In "Sunjammer," which I have just reread, a sailship transports isonitrate to Earth whereas, in "What'll You Give?" a scoopship collects the ingredients for isonitrate from the Jovian atmosphere, so I will reread "What'll You Give?" next.

5 comments:

Sean M. Brooks said...

Kaor, Paul!

Have you noticed any textual differences between the NESFA Press versions of the Flying Mountains stories vis a vis the same stories found in TALES OF THE FLYING MOUNTAINS? I asked because I wondered how to handle these stories in any COMPLETE COLLECTED WORKS OF POUL ANDERSON edition. If any serious differences exist, then the magazine versions will have to be relegated to being an appendix of TALES, which should be considered canonical.
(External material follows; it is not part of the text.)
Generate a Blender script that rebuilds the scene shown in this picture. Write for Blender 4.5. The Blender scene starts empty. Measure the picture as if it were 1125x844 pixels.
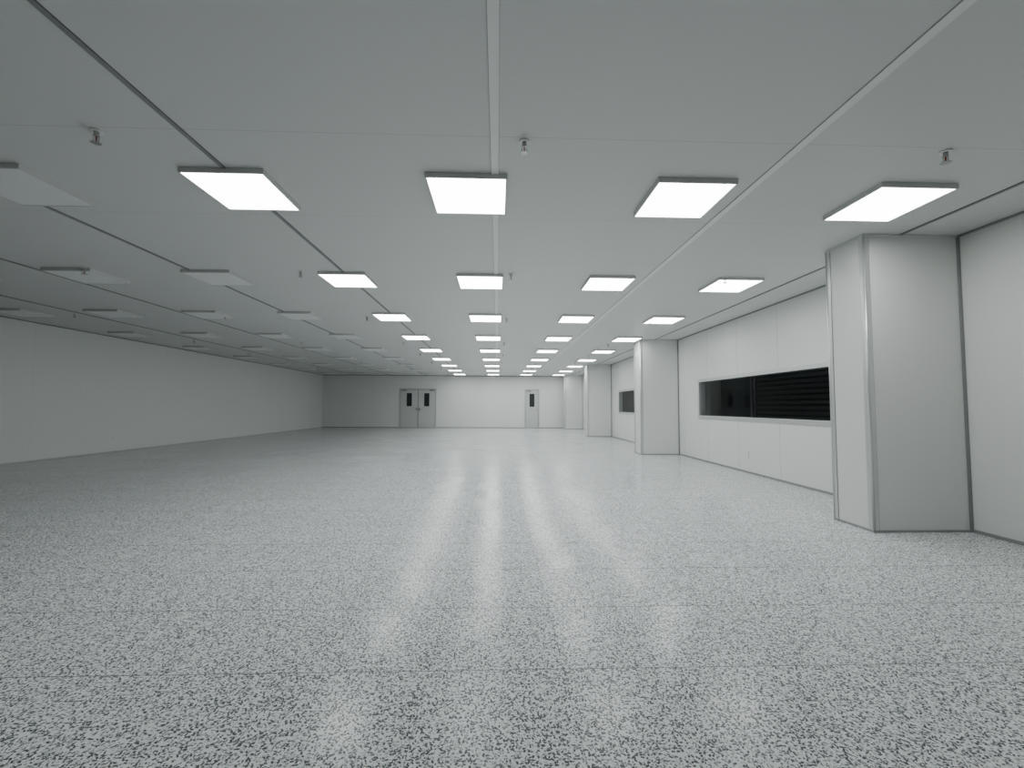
import bpy, bmesh, math
from mathutils import Matrix, Vector
scene = bpy.context.scene
CAM_H=1.17; H=2.87; R=4.52; L=-9.55; D=24.0; B=-3.2

# ------------------------------------------------------------ materials
class NT:
    def __init__(s,name):
        s.m=bpy.data.materials.new(name); s.m.use_nodes=True
        s.t=s.m.node_tree; s.b=s.t.nodes['Principled BSDF']; s.o=s.t.nodes['Material Output']
    def n(s,typ,**k):
        nd=s.t.nodes.new(typ)
        for a,v in k.items(): setattr(nd,a,v)
        return nd
    def l(s,a,b): s.t.links.new(a,b)
    def _in(s,sock,v):
        if hasattr(v,'links'): s.l(v,sock)
        else: sock.default_value=v
    def math(s,op,a,b=0.0,c=None):
        nd=s.n('ShaderNodeMath',operation=op)
        s._in(nd.inputs[0],a); s._in(nd.inputs[1],b)
        if c is not None: s._in(nd.inputs[2],c)
        return nd.outputs[0]
    def vmath(s,op,a,b=(0,0,0),scale=None):
        nd=s.n('ShaderNodeVectorMath',operation=op)
        s._in(nd.inputs[0],a); s._in(nd.inputs[1],b)
        if scale is not None: s._in(nd.inputs['Scale'],scale)
        return nd.outputs[0]
    def mix(s,f,a,b):
        nd=s.n('ShaderNodeMix',data_type='RGBA')
        s._in(nd.inputs[0],f); s._in(nd.inputs[6],a); s._in(nd.inputs[7],b)
        return nd.outputs[2]

def simple(name,col,rough=0.5,metal=0.0,noise=0.03,spec=0.5):
    t=NT(name); t.b.inputs['Roughness'].default_value=rough; t.b.inputs['Metallic'].default_value=metal
    t.b.inputs['Specular IOR Level'].default_value=spec
    tc=t.n('ShaderNodeTexCoord'); nz=t.n('ShaderNodeTexNoise'); nz.inputs['Scale'].default_value=6
    t.l(tc.outputs['Object'],nz.inputs['Vector'])
    c1=tuple(max(0,c*(1-noise)) for c in col)+(1,); c2=tuple(min(1,c*(1+noise)) for c in col)+(1,)
    t.l(t.mix(nz.outputs['Fac'],c1,c2),t.b.inputs['Base Color'])
    return t.m

def panel_mat(name,col,axes,rough=0.4,seam=0.45,w=0.006,spec=0.4):
    """painted sandwich-panel sheet with joints; axes: list of (axis, spacing, offset)"""
    t=NT(name); t.b.inputs['Roughness'].default_value=rough
    t.b.inputs['Specular IOR Level'].default_value=spec
    g=t.n('ShaderNodeNewGeometry'); sp=t.n('ShaderNodeSeparateXYZ'); t.l(g.outputs['Position'],sp.inputs[0])
    m=None
    for ax,spc,off in axes:
        v=t.math('SUBTRACT',sp.outputs[ax],off)
        v=t.math('PINGPONG',v,spc/2)
        v=t.math('LESS_THAN',v,w/2)
        m=v if m is None else t.math('MAXIMUM',m,v)
    nz=t.n('ShaderNodeTexNoise'); nz.inputs['Scale'].default_value=0.8; t.l(g.outputs['Position'],nz.inputs['Vector'])
    base=t.mix(nz.outputs['Fac'],tuple(c*0.98 for c in col)+(1,),tuple(c*1.02 for c in col)+(1,))
    fin=t.mix(m,base,tuple(c*seam for c in col)+(1,))
    t.l(fin,t.b.inputs['Base Color'])
    return t.m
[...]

In any case, I don't think TALES should be broken up in any complete COLLECTED WORKS, but kept intact.

Sean

Paul Shackley said...

Sean,
I have not noticed differences but then I have not looked for them yet. TALES should not be split up because it is a unity. It is interesting how much had not been published before but first appeared in the collection: not only the Prologue, Epilogue and Interludes but also 3 of the 7 episodes, including those that begin and conclude the series.
Paul.

Sean M. Brooks said...

Kaor, Paul!

Good! We agree, TALES OF THE FLYING MOUNTAINS should not be broken up in any COMPLETE COLLECTED WORKS. The question that remains is whether the portions originally pub. in magazines differ textually from the collected book edition.

Sean

Paul Shackley said...

Sean,
The Acknowledgments in TALES say, "Parts of this book have appeared, in somewhat different form..."
Paul.

Sean M. Brooks said...

Kaor, Paul!

Aha! So, the stories first appearing in magazines may have some miinor textual differences from the versions we see in TALES. It means those stories will have to appear in any COMPLETE COLLECTED WORKS as appendices to TALES.